Thursday, June 23, 2005

The Birth of the Suck

Over at Cliopatria, Manan Ahned pointed a website out to Ralph Luker that is soliciting opinions about why Disco sucked.

I could be the Disco apologist. The basslines could be proficient and energetic; the arrangements were complex; and the lyrics were no less idiotic than other popular music of the day. And when rock musicians attempted Disco, they could craft some excellent singles. Except for "I was made for loving you" -- that sucked.

The digs against Disco, however, resemble those against Cool Jazz.

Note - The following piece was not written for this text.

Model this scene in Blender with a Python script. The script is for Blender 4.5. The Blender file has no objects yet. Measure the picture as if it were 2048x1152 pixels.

Cool Jazz was the feminine, caucasian, West Coast bastardization of what should be a late night, improvised, urban, hard-blowing, black, sweaty music. Cool Jazz was the commercialization of Jazz, standing opposite from Hard Bop. To make matters worse, albums by Brubaker, Bill Evans, and (worst of all) Chet Baker usually outsold African-American musicians who identified with the music (granted that the occassional work by a Coltrane could hit the charts). So what if Miles Davis put out the Birth of the Cool, Sketches of Spain, and Kind of Blue, the staples of the Cool Jazz record collector (if there were such a thing).

Cool Jazz could be complex and thoughtful. The arrangements harkened back to the big band era, slowing the tempo but using innovative combinations of horns and unique instrumental textures. Later records experimented with classical forms and, in some cases, complete improvisation. Some great cats came out from under the Cool Jazz label -- Charles Mingus, anyone? These qualities would find their way into Free Jazz, which (arguably, but only if you are a Marsalis brother or Stanley Crouch) took over the Jazz avant garde from Hard Bop.

If Disco : Soul :: Cool Jazz : Hard Bop, perhaps Disco is not as bad as people remembered. Elements were absorbed by Post Punk. However, Disco still sucks.